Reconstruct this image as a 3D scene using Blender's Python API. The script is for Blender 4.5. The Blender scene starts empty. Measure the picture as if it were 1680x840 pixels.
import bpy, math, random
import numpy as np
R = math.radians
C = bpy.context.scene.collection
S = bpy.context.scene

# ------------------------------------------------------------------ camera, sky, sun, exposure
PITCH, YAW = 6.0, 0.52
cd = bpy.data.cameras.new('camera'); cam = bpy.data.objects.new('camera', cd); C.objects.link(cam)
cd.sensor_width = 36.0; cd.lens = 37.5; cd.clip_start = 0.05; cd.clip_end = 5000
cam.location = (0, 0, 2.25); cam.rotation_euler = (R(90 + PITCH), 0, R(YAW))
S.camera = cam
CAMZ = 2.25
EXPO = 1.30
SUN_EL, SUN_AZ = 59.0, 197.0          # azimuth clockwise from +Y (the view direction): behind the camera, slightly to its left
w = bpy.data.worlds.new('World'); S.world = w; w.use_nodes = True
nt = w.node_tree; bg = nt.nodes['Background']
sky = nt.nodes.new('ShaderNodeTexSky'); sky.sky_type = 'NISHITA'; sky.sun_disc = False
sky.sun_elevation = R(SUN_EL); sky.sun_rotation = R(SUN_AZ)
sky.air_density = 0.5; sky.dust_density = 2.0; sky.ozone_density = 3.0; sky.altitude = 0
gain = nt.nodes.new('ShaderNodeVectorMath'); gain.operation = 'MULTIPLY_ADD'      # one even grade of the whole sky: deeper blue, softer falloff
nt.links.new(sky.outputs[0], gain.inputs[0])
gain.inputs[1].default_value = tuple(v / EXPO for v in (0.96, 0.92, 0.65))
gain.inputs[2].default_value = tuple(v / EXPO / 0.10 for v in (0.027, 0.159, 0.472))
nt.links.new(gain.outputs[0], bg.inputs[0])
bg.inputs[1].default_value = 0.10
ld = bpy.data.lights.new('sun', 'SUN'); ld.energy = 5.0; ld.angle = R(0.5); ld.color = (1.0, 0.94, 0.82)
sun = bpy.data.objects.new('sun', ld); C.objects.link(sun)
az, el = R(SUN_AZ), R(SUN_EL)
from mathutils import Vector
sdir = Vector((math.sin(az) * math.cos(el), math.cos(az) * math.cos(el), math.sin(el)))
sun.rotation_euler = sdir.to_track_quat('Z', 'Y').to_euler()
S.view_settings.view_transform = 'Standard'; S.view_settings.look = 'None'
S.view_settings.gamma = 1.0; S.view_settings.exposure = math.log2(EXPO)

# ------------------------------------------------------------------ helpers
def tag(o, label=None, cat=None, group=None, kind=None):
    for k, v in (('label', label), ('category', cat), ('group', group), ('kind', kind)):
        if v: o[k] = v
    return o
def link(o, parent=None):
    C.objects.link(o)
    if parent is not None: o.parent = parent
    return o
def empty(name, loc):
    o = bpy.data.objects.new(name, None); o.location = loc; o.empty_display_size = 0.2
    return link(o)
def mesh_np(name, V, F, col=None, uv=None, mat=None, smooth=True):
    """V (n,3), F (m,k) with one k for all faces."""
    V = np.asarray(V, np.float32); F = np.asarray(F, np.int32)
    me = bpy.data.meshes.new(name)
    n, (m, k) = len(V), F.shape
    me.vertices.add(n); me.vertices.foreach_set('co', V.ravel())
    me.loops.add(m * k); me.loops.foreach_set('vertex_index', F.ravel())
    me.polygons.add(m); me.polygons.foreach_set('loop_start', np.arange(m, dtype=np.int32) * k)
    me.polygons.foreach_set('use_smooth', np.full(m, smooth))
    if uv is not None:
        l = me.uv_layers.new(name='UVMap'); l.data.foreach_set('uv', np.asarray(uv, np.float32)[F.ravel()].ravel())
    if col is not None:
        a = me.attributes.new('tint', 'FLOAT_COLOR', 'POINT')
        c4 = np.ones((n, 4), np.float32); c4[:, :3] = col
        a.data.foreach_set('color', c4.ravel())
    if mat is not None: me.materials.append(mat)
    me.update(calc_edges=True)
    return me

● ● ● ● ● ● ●

### Given problem
Exactly repeat the lines above, from the opening line through the one with "S = bpy.context.scene", and include nothing else.

### Solution to this problem
Reconstruct this image as a 3D scene using Blender's Python API. The script is for Blender 4.5. The Blender scene starts empty. Measure the picture as if it were 1680x840 pixels.
import bpy, math, random
import numpy as np
R = math.radians
C = bpy.context.scene.collection
S = bpy.context.scene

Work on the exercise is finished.